Using wireless technology before, during and after emergencies

Tuesday, July 10, 2012

As consumers increasingly rely on mobile phones and smartphones, these technologies are becoming vital tools for dealing with an emergency. Approximately 70 percent of 911 calls are placed from a mobile phone and 74 percent of consumers have used a mobile phone in an emergency. According to one recent study, 19 percent of consumers had used their mobile phone to get help in an emergency in the last 30 days. New mobile technologies are giving consumers new choices and new tools they can use to be better prepared. AT&T* and Consumer Action are working together to educate the public about options for using wireless technologies in emergencies. “Emergencies strike when we least expect it, which is why being prepared is so important,” said Ken McEldowney, executive director of Consumer Action. “Our goal is to increase consumer awareness about their options for using wireless technology to prepare for and respond to emergency situations.”

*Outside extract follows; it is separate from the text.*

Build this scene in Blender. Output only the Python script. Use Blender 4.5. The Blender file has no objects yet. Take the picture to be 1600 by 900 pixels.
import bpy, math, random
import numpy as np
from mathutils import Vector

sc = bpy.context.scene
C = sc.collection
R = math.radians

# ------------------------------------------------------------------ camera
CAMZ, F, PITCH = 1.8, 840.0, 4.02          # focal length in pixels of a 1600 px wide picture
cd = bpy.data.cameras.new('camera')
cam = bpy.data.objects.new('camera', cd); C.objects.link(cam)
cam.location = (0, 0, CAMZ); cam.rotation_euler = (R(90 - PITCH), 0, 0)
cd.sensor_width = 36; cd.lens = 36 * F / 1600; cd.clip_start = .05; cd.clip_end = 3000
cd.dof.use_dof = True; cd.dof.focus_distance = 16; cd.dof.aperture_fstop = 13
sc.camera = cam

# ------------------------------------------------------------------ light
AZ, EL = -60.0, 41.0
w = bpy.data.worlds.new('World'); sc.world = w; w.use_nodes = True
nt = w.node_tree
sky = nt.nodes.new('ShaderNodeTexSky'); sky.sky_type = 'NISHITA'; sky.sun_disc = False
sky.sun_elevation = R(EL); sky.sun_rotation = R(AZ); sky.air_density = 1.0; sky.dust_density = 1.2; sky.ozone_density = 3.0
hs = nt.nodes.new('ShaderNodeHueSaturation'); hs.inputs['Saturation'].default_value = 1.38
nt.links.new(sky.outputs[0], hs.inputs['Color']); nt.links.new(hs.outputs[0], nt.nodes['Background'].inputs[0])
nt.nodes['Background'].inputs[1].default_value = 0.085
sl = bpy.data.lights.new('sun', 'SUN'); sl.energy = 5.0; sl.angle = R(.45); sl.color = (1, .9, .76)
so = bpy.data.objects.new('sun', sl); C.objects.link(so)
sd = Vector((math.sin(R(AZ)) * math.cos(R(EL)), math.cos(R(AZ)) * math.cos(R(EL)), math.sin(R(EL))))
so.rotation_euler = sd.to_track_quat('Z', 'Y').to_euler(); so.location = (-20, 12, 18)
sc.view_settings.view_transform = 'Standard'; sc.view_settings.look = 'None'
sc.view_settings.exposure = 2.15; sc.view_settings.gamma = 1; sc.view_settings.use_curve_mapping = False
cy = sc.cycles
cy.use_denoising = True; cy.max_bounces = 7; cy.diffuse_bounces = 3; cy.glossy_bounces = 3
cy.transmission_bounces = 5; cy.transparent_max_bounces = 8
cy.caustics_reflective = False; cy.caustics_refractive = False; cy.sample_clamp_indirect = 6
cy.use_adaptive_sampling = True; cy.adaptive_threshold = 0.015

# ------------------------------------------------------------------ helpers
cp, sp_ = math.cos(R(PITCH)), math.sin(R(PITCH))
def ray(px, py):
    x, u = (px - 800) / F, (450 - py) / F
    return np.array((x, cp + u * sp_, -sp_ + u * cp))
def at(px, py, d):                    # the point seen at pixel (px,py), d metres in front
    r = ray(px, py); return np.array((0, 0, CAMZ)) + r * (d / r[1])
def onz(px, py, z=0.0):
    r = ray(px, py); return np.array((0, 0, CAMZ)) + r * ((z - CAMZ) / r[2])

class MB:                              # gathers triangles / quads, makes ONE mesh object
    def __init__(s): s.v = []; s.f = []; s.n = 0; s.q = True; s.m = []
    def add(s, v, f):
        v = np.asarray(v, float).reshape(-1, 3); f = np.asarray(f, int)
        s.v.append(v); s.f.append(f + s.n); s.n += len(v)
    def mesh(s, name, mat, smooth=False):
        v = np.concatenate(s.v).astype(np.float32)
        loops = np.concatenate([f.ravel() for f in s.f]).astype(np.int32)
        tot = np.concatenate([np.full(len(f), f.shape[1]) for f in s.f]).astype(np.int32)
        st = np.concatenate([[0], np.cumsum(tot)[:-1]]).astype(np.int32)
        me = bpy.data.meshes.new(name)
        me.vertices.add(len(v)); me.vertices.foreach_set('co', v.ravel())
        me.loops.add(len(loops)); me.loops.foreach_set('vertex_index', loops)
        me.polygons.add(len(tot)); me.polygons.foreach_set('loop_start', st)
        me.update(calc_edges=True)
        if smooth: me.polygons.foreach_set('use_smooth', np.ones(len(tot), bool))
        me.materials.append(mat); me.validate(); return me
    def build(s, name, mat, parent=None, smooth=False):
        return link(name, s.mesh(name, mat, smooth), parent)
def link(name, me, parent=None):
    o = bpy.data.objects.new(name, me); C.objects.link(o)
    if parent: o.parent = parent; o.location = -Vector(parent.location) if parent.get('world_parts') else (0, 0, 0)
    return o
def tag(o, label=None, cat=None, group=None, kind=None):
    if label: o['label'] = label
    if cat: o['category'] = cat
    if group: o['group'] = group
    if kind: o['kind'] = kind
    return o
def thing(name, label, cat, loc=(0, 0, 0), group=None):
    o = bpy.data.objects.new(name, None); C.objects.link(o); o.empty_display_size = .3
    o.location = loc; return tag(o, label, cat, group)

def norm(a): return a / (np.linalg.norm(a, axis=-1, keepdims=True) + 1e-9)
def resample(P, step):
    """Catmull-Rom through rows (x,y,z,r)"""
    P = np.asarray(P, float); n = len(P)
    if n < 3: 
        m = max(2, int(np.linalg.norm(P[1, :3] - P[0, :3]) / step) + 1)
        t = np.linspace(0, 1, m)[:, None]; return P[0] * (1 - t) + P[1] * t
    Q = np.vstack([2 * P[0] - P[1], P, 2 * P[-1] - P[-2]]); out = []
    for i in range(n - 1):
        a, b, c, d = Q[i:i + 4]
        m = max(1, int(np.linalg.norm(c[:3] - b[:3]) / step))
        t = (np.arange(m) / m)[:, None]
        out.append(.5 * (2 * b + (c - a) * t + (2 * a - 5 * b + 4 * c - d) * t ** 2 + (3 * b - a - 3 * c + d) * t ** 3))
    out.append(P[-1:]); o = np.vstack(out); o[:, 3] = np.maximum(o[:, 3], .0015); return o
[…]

11 great ways your smartphone can work smarter in an emergency

Consumer Action and AT&T offer these tips on how you can use your mobile phone to prepare for and respond to emergencies:
  1. Be Prepared: Use apps, such as FEMA’s emergency preparedness app, to develop and implement emergency preparedness plans for your family, colleagues and loved ones.
  2. Stay Charged: Use solar-powered and hand crank chargers and batteries. These chargers allow you to rely on your electronics and wireless devices even in a power outage.
  3. Stay Connected: Use database and location-based apps to find loved ones during and after a disaster. Register yourself with the American Red Cross “Safe and Well” database and search for other loved ones that have registered to say they are okay. You can also use AT&T FamilyMap, which provides peace of mind by enabling you to conveniently locate a family member from your wireless phone or PC and know that your family's information is secure and private.
  4. Keep It in the Cloud: Store your important documents, such as personal and financial records, in a password-protected area in the Cloud. New cloud services allow you to access your vital information anytime from anywhere with Internet access and to safely store your work where it’s not vulnerable to a damaged or left-behind computer.
  5. Get Help! Consider downloading a smartphone global positioning satellite app. GPS phone trackers have the ability to deliver short messages and your GPS pinpoint location to a preferred list of contacts of your choosing in the event of an emergency.
  6. Use Quick Response (QR) Codes: QR code technology can help first responders prevent misdiagnoses and adverse drug reactions in treatment of emergency victims.
  7. See & Be Seen/Send an SOS: Use your smartphone as a flashlight when the power is down. There are flashlight apps for almost all smartphones (many of them are free) that use either your screen or camera flash to help you find what you need during a power outage—or help you to be found. Many flashlight apps even offer a Morse code SOS feature.
  8. Help Others: Apps such as Phone Aid offer a series of quick educational and instructive “how to” slideshows designed to help jog your memory on skills such as administering CPR. It also shows basic first aid measures you may need to perform while you wait for emergency personnel to respond.
  9. Locate Resources: Use mobile maps to find help and resources after a disaster. American Red Cross: Shelter View provides a searchable map of shelter locations by address, city, state and/or ZIP code and is updated every 30 minutes from the National Shelter System. It even includes the shelter capacity and how many residents are currently there.
  10. Stay Informed: Create a list of Twitter handles to follow during a disaster. For example, the U.S. Geological Survey is currently studying how they can give better earthquake information via Twitter. Their official handle, @USGSted, tweets out information on occurrences of earthquakes with magnitudes of 5.5 or higher. They currently have a California-specific earthquake handle—@USGS_EQ_CA.
  11. Spread the Word: Use social media and smartphone apps to help disseminate information about severe weather in real time and warn others. The NOAA Now app provides weather info from the National Oceanic and Atmospheric Administration, including reports of hurricanes, tropical storms, mainland storms and tornado and severe thunderstorm alerts.
*AT&T is not responsible, nor liable for, any statements, claims, or services provided by third party apps mentioned above or your use of such third party applications.